Beiruty wrote:Bloomberg Problem is NRA has like 5,000,000 paying members and are very motivated to defend their 2nA rights. He has no paying member other than himself. It makes his drive laughable as it does not represent but himself. Target Senators know they are elected by constituents and not by Bloomberg no-vote money. Ads helps rally opposition, but most likely if those who are rallied are minority in the targeted areas, then it is just a public stunt for Bloomberg.
Bloomburg is fighting an uphill battle and I hope that it stays that way. In continuing the vilification of the NRA as an organization, Bloomberg and his cronies ignore a couple of elephants in the room.
1. The power of the NRA comes not from Chris Cox or Wayne LaPierre but from those 5M members.
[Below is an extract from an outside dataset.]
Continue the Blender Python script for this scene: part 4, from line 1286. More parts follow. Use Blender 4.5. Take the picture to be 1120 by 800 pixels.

The money that the NRA has may come in part from the gun makers but I suspect that most of the funding is from individuals. The voting power to squeeze elected officials who stray from 2nd Amendment support most definitely comes from those members. The politicians do not shudder from the NRA organizational structure because of the individuals within it but because of the membership that supports it.
2. The rush on buying guns and ammo is NOT what some on in the gun grabbing crowd are trying to represent - the same small group of gun owners are buying more and more guns. What that translates to is that even more people who are most likely not NRA members have a stake in resisting Bloomy and his band of trouble makers. The NRA is just the tip of that iceberg.
That said, funding makes a difference and Bloomberg and Soros have a lot of advertisement money at their disposal. Like the NRA, they are targeting politicians who don't support their point of view. Anyone who thought that Bloomberg would cease to be a problem when he leaves office as mayor needs to reconsider. This is going to be a messy conflict conducted through the media for the foreseeable future.